#### Collected data

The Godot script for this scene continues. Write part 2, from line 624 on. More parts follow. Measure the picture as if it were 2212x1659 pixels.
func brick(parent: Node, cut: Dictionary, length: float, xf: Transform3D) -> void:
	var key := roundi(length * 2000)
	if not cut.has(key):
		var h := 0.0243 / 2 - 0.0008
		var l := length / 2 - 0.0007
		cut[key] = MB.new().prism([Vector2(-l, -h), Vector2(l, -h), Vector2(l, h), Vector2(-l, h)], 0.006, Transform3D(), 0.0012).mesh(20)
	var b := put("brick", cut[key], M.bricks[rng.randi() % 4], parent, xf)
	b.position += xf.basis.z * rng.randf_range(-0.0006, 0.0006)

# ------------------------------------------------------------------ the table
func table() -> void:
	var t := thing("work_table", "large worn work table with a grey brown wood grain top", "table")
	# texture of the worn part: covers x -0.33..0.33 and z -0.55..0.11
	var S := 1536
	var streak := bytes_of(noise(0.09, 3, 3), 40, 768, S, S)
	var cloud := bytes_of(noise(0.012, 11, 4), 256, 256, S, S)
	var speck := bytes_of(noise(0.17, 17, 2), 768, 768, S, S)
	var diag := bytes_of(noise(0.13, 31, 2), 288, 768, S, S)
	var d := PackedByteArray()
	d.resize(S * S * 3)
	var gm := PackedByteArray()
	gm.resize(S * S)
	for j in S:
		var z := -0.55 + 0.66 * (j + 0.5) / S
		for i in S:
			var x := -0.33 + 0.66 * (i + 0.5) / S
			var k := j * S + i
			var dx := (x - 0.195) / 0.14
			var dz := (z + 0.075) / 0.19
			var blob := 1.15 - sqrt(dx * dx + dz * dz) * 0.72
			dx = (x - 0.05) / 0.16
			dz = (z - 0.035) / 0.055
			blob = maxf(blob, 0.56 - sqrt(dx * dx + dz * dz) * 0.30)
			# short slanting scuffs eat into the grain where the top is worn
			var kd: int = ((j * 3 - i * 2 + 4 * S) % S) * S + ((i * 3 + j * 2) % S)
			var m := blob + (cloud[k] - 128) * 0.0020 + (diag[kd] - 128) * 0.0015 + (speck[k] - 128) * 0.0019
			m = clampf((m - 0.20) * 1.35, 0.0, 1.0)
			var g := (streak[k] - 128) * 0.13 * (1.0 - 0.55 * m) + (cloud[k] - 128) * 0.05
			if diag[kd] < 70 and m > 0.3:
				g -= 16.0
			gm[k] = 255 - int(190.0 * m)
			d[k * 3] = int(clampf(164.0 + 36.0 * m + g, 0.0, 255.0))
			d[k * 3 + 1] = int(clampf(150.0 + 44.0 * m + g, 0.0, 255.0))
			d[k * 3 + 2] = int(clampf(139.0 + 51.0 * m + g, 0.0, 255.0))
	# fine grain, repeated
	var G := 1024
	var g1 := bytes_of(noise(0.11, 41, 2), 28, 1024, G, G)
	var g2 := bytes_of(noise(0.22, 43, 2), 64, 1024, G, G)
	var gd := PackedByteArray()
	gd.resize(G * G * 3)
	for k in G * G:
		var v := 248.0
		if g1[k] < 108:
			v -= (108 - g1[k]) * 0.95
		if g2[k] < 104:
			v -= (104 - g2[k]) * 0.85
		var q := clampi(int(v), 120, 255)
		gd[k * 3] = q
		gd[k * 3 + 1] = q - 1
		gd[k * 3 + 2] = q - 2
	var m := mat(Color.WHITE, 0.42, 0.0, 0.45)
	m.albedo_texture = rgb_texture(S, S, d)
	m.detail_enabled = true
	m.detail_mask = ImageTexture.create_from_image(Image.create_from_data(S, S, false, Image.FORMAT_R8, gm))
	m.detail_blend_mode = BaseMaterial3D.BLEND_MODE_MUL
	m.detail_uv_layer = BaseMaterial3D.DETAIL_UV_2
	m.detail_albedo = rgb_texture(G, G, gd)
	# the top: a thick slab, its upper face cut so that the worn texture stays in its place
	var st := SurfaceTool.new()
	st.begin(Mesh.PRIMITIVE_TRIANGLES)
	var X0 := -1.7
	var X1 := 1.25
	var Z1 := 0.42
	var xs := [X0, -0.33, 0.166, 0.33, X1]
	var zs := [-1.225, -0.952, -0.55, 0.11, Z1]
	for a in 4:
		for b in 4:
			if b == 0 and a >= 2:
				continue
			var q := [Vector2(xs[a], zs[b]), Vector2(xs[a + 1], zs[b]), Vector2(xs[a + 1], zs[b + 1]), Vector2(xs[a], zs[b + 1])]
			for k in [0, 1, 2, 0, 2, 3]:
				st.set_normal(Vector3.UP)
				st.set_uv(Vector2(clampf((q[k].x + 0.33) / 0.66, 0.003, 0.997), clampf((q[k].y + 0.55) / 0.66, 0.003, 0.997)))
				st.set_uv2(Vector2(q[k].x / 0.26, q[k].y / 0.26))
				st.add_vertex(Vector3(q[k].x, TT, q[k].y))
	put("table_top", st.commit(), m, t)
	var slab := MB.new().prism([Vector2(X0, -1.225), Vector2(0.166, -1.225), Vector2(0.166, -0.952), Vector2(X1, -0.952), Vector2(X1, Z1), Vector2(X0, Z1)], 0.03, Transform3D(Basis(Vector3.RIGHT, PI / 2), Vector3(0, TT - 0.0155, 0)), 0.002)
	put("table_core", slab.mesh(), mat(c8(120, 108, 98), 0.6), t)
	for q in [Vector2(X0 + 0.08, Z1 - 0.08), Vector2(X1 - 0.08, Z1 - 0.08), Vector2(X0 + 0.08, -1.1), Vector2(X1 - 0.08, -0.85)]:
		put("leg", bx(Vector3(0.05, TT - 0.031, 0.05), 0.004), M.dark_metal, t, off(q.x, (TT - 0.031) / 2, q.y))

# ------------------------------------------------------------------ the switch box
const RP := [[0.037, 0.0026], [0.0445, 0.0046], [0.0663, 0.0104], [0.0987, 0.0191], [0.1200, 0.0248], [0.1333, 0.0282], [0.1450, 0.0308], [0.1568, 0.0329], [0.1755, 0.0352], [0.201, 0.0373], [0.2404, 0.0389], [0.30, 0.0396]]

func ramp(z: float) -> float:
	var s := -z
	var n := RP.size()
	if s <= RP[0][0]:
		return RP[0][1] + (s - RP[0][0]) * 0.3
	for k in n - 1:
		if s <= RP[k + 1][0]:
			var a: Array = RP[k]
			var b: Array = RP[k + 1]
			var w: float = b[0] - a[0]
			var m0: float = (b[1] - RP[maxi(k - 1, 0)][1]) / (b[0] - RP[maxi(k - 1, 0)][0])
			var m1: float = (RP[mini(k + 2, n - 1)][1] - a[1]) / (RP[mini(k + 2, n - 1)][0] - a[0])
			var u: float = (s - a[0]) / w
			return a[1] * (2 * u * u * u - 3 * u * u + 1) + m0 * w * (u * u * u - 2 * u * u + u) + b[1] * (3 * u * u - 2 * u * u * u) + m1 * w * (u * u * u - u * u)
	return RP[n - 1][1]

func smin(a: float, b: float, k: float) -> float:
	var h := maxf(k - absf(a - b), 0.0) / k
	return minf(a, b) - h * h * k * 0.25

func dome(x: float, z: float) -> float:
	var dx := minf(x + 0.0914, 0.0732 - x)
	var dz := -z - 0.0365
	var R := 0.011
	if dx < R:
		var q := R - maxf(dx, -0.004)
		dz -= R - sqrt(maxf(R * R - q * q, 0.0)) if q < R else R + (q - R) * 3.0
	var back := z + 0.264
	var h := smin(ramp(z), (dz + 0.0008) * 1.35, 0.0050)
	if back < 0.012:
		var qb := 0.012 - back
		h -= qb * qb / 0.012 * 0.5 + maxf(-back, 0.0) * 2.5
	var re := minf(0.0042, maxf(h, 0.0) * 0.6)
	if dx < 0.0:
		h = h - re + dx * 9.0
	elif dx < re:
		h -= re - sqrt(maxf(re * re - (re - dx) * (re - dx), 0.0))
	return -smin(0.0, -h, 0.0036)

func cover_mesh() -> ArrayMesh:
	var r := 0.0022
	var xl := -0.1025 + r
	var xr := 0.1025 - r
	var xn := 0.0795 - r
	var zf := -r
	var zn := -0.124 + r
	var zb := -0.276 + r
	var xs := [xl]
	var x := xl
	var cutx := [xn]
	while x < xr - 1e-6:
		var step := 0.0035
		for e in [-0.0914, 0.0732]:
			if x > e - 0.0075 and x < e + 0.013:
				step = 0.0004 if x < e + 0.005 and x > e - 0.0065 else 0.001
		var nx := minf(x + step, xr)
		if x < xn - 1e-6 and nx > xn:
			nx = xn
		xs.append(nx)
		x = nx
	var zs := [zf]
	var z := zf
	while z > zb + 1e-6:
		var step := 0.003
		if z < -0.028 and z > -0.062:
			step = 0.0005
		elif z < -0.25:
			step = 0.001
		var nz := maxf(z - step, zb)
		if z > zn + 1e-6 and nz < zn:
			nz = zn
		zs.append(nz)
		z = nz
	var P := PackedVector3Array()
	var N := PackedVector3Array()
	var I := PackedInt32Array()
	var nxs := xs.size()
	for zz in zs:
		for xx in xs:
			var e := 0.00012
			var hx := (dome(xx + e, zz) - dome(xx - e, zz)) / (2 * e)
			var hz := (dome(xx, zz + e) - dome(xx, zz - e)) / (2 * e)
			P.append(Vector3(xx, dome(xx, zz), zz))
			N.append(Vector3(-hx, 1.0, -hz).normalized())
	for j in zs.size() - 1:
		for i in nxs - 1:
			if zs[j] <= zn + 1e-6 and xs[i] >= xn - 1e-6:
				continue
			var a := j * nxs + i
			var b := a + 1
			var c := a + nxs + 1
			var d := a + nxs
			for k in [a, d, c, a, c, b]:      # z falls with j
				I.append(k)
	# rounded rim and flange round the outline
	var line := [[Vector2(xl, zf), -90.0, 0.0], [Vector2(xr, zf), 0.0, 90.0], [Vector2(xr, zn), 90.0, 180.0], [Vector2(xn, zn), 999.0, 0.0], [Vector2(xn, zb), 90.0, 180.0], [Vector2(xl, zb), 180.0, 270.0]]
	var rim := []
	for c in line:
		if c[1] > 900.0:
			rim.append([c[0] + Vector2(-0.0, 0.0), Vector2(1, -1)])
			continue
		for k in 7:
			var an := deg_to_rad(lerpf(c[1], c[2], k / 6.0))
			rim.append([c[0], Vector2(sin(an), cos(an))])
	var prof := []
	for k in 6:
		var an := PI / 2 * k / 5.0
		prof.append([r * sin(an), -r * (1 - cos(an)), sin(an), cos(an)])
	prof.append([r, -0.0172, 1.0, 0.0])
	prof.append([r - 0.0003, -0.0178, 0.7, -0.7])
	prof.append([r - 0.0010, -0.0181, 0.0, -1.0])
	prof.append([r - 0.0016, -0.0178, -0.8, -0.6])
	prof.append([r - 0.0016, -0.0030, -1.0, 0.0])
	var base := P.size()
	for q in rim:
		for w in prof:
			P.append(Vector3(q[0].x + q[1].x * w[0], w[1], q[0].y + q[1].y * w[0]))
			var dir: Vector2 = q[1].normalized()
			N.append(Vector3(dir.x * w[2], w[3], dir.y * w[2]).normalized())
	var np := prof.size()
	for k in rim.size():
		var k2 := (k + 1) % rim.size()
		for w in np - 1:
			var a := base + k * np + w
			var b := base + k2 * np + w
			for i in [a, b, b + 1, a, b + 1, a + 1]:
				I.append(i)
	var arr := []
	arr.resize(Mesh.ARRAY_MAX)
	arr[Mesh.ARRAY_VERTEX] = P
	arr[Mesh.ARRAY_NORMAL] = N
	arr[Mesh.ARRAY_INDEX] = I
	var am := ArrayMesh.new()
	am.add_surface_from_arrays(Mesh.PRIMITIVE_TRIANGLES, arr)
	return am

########

Problem requirements
Give the number of lines containing the word "part". No other answer is needed.

Answer in full
2